L’Union anarchiste semble avoir moins besoin de structures plus rigides que d’une cohérence idéologique. En voulant attirer à elle les anarchistes de tous bords elle s’est interdit de définir une ligne politique précise, ce qui ne satisfait presque personne. Déjà de nombreux individualistes ont choisi de quitter l’équipe du Libertaire. Mais leur départ n’a rien résolu.
Avant même l’introduction des thèses plateformistes en France, on sentait déjà chez certains militants de l’Union anarchiste une pointe d’exaspération sur la question de l’organisation. Un article de Georges Bastien du 2 octobre 1925 intitulé « Il faut parler net », ouvre le feu. C’est une attaque en règle contre ceux qui craignent une organisation structurée et autoritaire. Pour Bastien « seules les solutions sociales et non individuelles sont capables d’aboutir à quelque chose de réel ». [1]

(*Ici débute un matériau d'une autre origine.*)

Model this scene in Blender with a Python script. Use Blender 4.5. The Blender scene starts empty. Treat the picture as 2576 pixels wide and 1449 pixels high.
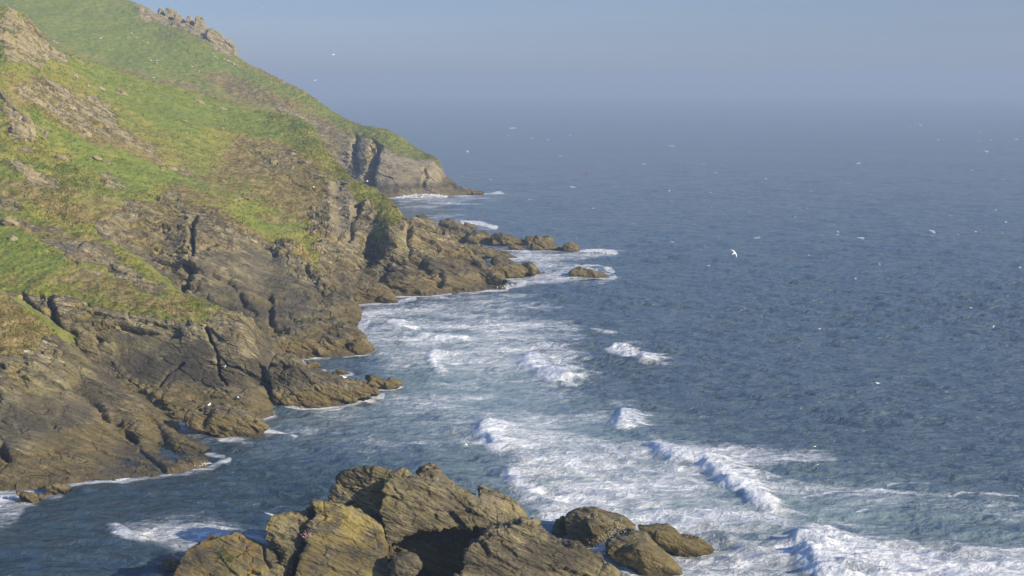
import bpy, bmesh, math, random
import numpy as np
from mathutils import Vector

C = bpy.context.scene.collection
SC = bpy.context.scene
rng = np.random.default_rng(7)
random.seed(7)

# ------------------------------------------------------------------ camera
# Coordinates below are given as (column, row) on a 2576 x 1449 view and a distance in metres north of the
# camera, and are turned into real points once (P / PW); everything is real geometry at its real distance.
VW, VH, FL, HR, CZ = 2576.0, 1449.0, 3539.0, 225.0, 45.0
PITCH = math.atan((VH / 2 - HR) / FL)
cam_d = bpy.data.cameras.new('camera')
cam = bpy.data.objects.new('camera', cam_d); C.objects.link(cam)
cam.location = (0, 0, CZ)
cam.rotation_euler = (math.pi / 2 - PITCH, 0, 0)
cam_d.angle = 2 * math.atan(VW / 2 / FL)
cam_d.clip_start, cam_d.clip_end = 1, 40000
SC.camera = cam

# ------------------------------------------------------------------ sky, sun, exposure
SUN_EL, SUN_AZ = math.radians(24), math.radians(124)     # azimuth clockwise from +Y (straight ahead)
world = bpy.data.worlds.new('World'); SC.world = world; world.use_nodes = True
wn = world.node_tree; wn.nodes.clear()
wo = wn.nodes.new('ShaderNodeOutputWorld'); bg = wn.nodes.new('ShaderNodeBackground')
sky = wn.nodes.new('ShaderNodeTexSky'); sky.sky_type = 'NISHITA'; sky.sun_disc = False
sky.sun_elevation, sky.sun_rotation = SUN_EL, SUN_AZ
sky.air_density, sky.dust_density, sky.ozone_density, sky.altitude = 1.0, 0.3, 3.0, 0
bg.inputs[1].default_value = 0.10
# a low bank of blue mist lies over the sea horizon: the sky is dimmer and bluer near the horizon
wg = wn.nodes.new('ShaderNodeNewGeometry'); wx = wn.nodes.new('ShaderNodeSeparateXYZ'); wr = wn.nodes.new('ShaderNodeMapRange')
wr.interpolation_type = 'SMOOTHSTEP'; wr.inputs[1].default_value = 0.0; wr.inputs[2].default_value = .42
wt = wn.nodes.new('ShaderNodeTexCoord'); wn.links.new(wt.outputs['Generated'], wx.inputs[0]); wn.links.new(wx.outputs[2], wr.inputs[0])
wm = wn.nodes.new('ShaderNodeMix'); wm.data_type = 'RGBA'; wm.inputs[6].default_value = (.352, .386, .55, 1); wm.inputs[7].default_value = (1.05, 1.15, 1.42, 1)
wk = wn.nodes.new('ShaderNodeMix'); wk.data_type = 'RGBA'; wk.blend_type = 'MULTIPLY'; wk.inputs[0].default_value = 1
wn.links.new(wr.outputs[0], wm.inputs[0]); wn.links.new(sky.outputs[0], wk.inputs[6]); wn.links.new(wm.outputs[2], wk.inputs[7])
wsc = wn.nodes.new('ShaderNodeMapping'); wsc.inputs[3].default_value = (1.6, 1.6, 34); wn.links.new(wt.outputs['Generated'], wsc.inputs[0])
wno = wn.nodes.new('ShaderNodeTexNoise'); wno.inputs['Scale'].default_value = 1.0; wno.inputs['Detail'].default_value = 4; wn.links.new(wsc.outputs[0], wno.inputs['Vector'])
wrn = wn.nodes.new('ShaderNodeMapRange'); wrn.inputs[1].default_value = .3; wrn.inputs[2].default_value = .7; wrn.inputs[3].default_value = .93; wrn.inputs[4].default_value = 1.08
wn.links.new(wno.outputs[0], wrn.inputs[0])
wcl = wn.nodes.new('ShaderNodeMix'); wcl.data_type = 'RGBA'; wcl.blend_type = 'MULTIPLY'; wcl.inputs[0].default_value = 1
wn.links.new(wk.outputs[2], wcl.inputs[6]); wn.links.new(wrn.outputs[0], wcl.inputs[7])
wn.links.new(wcl.outputs[2], bg.inputs[0]); wn.links.new(bg.outputs[0], wo.inputs[0]); wn.nodes.remove(wg)
sl = bpy.data.lights.new('sun', 'SUN'); sl.energy = 4.7; sl.angle = math.radians(0.5); sl.color = (1.0, 0.86, 0.64)
sun = bpy.data.objects.new('sun', sl); C.objects.link(sun)
TO_SUN = Vector((math.sin(SUN_AZ) * math.cos(SUN_EL), math.cos(SUN_AZ) * math.cos(SUN_EL), math.sin(SUN_EL)))
sun.rotation_euler = TO_SUN.to_track_quat('Z', 'Y').to_euler()
SC.view_settings.view_transform = 'Standard'; SC.view_settings.look = 'None'
SC.view_settings.exposure = 0.80; SC.view_settings.gamma = 1
SC.cycles.max_bounces = 5; SC.cycles.diffuse_bounces = 2; SC.cycles.glossy_bounces = 2
SC.cycles.transparent_max_bounces = 24; SC.cycles.volume_bounces = 0; SC.cycles.caustics_reflective = False

# ------------------------------------------------------------------ projection helpers
cp, sp = math.cos(PITCH), math.sin(PITCH)
def rays(px, py):
    x = (np.asarray(px, float) - VW / 2) / FL; y = (VH / 2 - np.asarray(py, float)) / FL
    return x, cp + y * sp, -sp + y * cp
def P(px, py, Y):
    dx, dy, dz = rays(px, py); t = np.asarray(Y, float) / dy
    return np.stack(np.broadcast_arrays(dx * t, dy * t, CZ + dz * t), -1)
def YW(px, py, z=0.0):
    dx, dy, dz = rays(px, py); return (z - CZ) / dz * dy
def PW(px, py, z=0.0):
    return P(px, py, YW(px, py, z))
def proj(p):
    d = np.asarray(p, float) - np.array([0, 0, CZ])
    f = d[..., 1] * cp - d[..., 2] * sp; u = d[..., 1] * sp + d[..., 2] * cp
    f = np.maximum(f, 1e-3)
    return VW / 2 + d[..., 0] / f * FL, VH / 2 - u / f * FL
def sst(a, b, x):
    t = np.clip((x - a) / (b - a), 0, 1); return t * t * (3 - 2 * t)

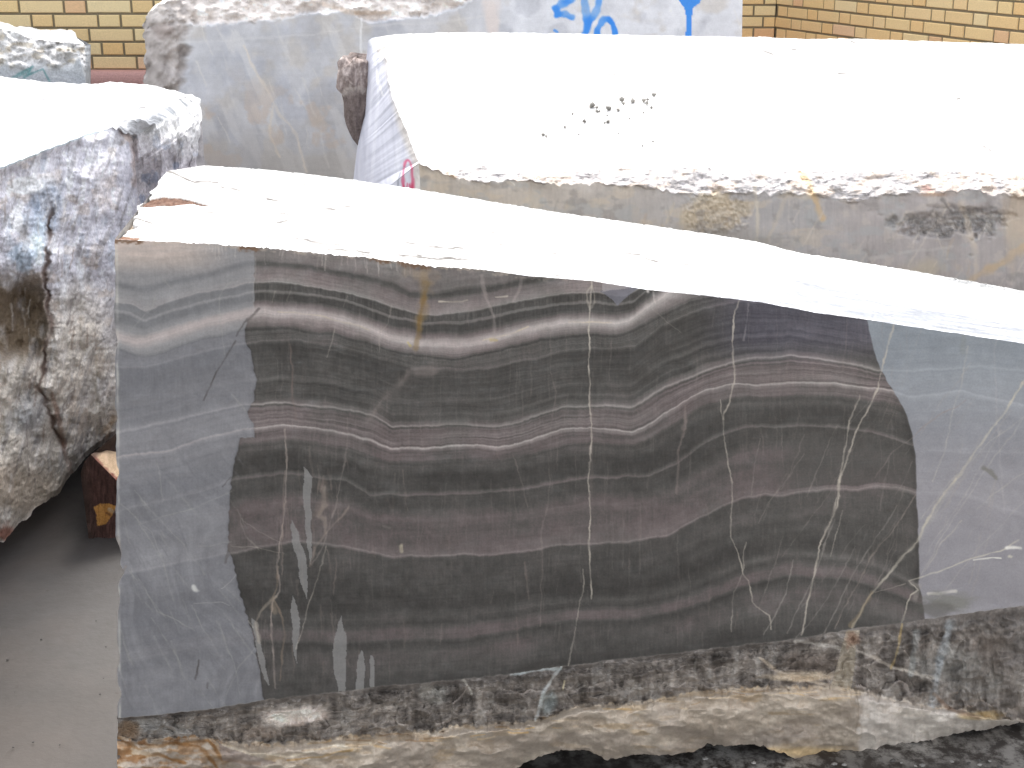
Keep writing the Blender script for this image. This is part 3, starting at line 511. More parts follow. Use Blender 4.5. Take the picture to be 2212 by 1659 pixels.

L’exemple de Georges Bastien est particulièrement significatif : ce secrétaire du syndicat du textile d’Amiens et directeur de l’hebdomadaire Germinal, était selon le Dictionnaire biographique du mouvement ouvrier français, « l’âme des anarchistes d’Amiens » [2]. Il fait partie, le 17 septembre 1920, des fondateurs de la Fédération communiste libertaire du Nord. Fervent défenseur de la Révolution russe, partisan d’un front commun entre anarchistes et communistes, Georges Bastien est élu au congrès du 10 avril 1921, secrétaire adjoint de l’Union departementale C.G.T. de la Somme. Mais l’écrasement de la Commune de Cronstadt freine son évolution, alors que la majorité des militants libertaires de la région ont déjà adhéré au Parti communiste. « Plateformiste » avant l’heure, il réserve alors ses plus violentes attaques aux adversaires de l’organisation et au « renégat » André Colomer, auquel il a succédé, en août 1925, au poste de secrétaire de rédaction du Libertaire.